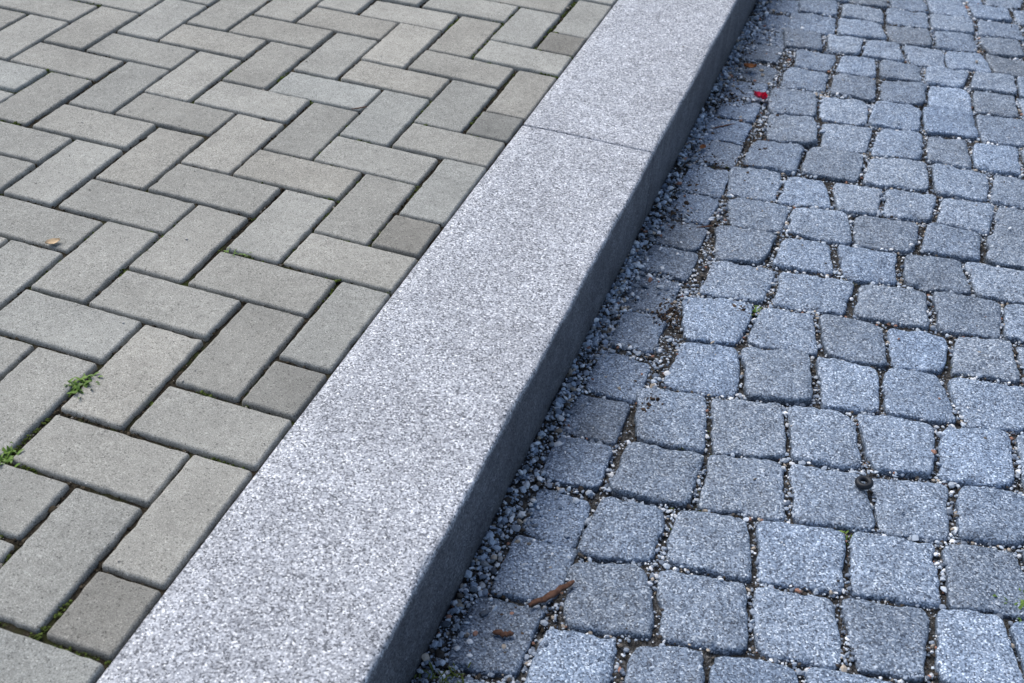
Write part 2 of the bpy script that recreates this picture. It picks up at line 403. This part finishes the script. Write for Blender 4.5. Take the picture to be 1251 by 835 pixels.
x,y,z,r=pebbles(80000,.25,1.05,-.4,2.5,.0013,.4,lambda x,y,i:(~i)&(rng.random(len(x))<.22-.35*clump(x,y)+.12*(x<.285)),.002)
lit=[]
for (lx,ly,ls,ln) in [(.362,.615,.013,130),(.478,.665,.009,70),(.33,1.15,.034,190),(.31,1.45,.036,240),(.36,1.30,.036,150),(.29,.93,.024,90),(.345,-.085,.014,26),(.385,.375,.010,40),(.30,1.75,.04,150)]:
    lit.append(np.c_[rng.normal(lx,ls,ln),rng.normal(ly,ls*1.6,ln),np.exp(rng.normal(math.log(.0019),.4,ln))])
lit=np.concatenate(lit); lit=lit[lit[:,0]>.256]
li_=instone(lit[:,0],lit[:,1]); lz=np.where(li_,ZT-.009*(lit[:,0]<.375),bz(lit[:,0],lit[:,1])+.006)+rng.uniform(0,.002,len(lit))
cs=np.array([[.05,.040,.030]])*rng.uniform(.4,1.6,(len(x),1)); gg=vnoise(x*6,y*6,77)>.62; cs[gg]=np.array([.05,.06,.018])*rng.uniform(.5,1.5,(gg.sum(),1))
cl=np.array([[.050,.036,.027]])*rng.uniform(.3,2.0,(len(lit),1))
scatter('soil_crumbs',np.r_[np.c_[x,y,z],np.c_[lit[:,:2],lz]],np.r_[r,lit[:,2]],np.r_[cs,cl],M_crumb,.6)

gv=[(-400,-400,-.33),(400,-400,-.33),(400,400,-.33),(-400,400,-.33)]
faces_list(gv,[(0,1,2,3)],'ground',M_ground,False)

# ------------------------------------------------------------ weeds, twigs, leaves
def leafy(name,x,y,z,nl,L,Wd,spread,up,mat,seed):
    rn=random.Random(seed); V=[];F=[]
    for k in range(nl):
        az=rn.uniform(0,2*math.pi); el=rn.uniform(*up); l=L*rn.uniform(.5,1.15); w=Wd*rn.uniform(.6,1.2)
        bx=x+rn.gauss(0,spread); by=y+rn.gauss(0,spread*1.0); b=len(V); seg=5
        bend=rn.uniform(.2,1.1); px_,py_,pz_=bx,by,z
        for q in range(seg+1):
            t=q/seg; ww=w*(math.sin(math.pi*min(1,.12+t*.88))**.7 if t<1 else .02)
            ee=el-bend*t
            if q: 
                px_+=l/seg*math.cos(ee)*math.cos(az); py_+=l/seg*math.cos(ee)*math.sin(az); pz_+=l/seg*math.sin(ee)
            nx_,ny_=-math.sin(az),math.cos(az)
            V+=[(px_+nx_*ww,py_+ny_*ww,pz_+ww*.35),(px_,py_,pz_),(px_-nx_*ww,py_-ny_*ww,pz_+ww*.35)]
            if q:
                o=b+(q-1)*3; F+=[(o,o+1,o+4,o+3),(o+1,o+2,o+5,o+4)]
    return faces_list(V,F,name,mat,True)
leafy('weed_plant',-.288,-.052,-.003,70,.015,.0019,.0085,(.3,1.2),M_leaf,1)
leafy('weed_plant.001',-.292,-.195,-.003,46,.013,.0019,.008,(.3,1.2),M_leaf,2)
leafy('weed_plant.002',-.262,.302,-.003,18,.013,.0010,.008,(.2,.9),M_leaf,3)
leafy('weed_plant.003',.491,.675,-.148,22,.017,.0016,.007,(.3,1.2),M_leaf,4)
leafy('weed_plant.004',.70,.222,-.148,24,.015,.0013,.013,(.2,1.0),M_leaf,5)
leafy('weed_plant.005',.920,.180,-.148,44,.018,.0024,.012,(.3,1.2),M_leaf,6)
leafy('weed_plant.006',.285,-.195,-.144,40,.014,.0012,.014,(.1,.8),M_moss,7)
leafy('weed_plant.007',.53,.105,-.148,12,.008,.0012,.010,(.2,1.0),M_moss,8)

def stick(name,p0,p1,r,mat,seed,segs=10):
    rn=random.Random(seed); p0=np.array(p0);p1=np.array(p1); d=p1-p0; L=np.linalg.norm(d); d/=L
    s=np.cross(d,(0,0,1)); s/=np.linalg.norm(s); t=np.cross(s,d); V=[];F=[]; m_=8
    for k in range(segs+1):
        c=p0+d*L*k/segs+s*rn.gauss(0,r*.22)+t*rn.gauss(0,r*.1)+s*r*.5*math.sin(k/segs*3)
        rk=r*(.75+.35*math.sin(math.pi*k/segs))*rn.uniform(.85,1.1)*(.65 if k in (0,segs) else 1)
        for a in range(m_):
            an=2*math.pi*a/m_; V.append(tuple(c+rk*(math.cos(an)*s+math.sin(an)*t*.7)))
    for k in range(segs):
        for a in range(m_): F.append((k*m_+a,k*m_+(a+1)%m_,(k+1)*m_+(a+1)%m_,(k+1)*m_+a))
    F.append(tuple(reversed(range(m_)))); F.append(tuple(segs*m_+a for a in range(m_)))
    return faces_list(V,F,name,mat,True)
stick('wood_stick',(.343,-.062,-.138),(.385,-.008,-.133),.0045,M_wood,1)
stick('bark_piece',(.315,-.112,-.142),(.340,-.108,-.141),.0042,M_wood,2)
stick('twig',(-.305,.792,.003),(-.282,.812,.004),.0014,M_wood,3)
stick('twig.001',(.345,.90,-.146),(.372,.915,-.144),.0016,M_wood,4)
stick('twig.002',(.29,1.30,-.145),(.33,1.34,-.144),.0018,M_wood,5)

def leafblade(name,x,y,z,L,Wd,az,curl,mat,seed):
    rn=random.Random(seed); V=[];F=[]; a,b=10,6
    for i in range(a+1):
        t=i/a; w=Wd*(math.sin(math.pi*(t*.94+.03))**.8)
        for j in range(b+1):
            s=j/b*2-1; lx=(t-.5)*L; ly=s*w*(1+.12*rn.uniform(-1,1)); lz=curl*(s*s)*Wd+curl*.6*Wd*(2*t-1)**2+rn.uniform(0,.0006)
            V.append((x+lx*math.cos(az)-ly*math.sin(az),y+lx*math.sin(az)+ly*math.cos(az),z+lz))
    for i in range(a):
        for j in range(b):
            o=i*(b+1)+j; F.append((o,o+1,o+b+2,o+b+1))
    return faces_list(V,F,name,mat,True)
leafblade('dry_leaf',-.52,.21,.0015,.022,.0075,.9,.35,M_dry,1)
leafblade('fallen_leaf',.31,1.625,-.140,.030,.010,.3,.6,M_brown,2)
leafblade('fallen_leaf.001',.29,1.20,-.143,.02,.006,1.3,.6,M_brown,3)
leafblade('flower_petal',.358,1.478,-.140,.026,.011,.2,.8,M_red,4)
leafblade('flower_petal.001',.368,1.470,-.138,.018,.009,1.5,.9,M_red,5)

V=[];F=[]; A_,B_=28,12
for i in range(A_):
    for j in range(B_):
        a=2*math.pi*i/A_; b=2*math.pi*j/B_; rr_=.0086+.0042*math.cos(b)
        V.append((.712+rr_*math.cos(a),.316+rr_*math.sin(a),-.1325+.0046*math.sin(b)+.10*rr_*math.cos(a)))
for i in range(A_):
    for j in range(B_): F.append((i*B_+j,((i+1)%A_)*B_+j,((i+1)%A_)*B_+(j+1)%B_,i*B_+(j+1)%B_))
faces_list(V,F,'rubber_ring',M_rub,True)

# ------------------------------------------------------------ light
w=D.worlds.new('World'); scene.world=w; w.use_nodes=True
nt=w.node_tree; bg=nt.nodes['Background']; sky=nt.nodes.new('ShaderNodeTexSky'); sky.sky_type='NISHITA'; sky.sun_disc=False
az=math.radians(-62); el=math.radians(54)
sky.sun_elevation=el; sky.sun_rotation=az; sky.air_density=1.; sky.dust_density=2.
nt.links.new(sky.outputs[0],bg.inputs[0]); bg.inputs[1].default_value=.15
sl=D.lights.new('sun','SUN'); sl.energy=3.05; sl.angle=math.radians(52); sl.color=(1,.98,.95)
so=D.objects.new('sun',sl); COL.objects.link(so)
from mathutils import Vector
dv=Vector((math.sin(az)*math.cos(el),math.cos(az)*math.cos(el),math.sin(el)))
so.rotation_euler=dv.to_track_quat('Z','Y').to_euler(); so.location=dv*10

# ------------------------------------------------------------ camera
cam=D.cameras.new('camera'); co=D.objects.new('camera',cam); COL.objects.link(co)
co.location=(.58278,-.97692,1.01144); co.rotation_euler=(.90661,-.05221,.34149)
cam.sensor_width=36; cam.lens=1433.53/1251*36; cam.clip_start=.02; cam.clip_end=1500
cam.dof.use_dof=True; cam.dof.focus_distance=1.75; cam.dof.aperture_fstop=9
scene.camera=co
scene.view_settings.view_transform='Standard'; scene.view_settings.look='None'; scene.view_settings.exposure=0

□ □ □ □ □ □ □

▶ **WHAT TO DO**
Restate only the lines running from the start of the material above through the line containing "faces_list(gv,[(0,1,2,3)],'ground',M_ground,False)", ends included. No pictures.

▶ **IN RESPONSE**
Write part 2 of the bpy script that recreates this picture. It picks up at line 403. This part finishes the script. Write for Blender 4.5. Take the picture to be 1251 by 835 pixels.
x,y,z,r=pebbles(80000,.25,1.05,-.4,2.5,.0013,.4,lambda x,y,i:(~i)&(rng.random(len(x))<.22-.35*clump(x,y)+.12*(x<.285)),.002)
lit=[]
for (lx,ly,ls,ln) in [(.362,.615,.013,130),(.478,.665,.009,70),(.33,1.15,.034,190),(.31,1.45,.036,240),(.36,1.30,.036,150),(.29,.93,.024,90),(.345,-.085,.014,26),(.385,.375,.010,40),(.30,1.75,.04,150)]:
    lit.append(np.c_[rng.normal(lx,ls,ln),rng.normal(ly,ls*1.6,ln),np.exp(rng.normal(math.log(.0019),.4,ln))])
lit=np.concatenate(lit); lit=lit[lit[:,0]>.256]
li_=instone(lit[:,0],lit[:,1]); lz=np.where(li_,ZT-.009*(lit[:,0]<.375),bz(lit[:,0],lit[:,1])+.006)+rng.uniform(0,.002,len(lit))
cs=np.array([[.05,.040,.030]])*rng.uniform(.4,1.6,(len(x),1)); gg=vnoise(x*6,y*6,77)>.62; cs[gg]=np.array([.05,.06,.018])*rng.uniform(.5,1.5,(gg.sum(),1))
cl=np.array([[.050,.036,.027]])*rng.uniform(.3,2.0,(len(lit),1))
scatter('soil_crumbs',np.r_[np.c_[x,y,z],np.c_[lit[:,:2],lz]],np.r_[r,lit[:,2]],np.r_[cs,cl],M_crumb,.6)

gv=[(-400,-400,-.33),(400,-400,-.33),(400,400,-.33),(-400,400,-.33)]
faces_list(gv,[(0,1,2,3)],'ground',M_ground,False)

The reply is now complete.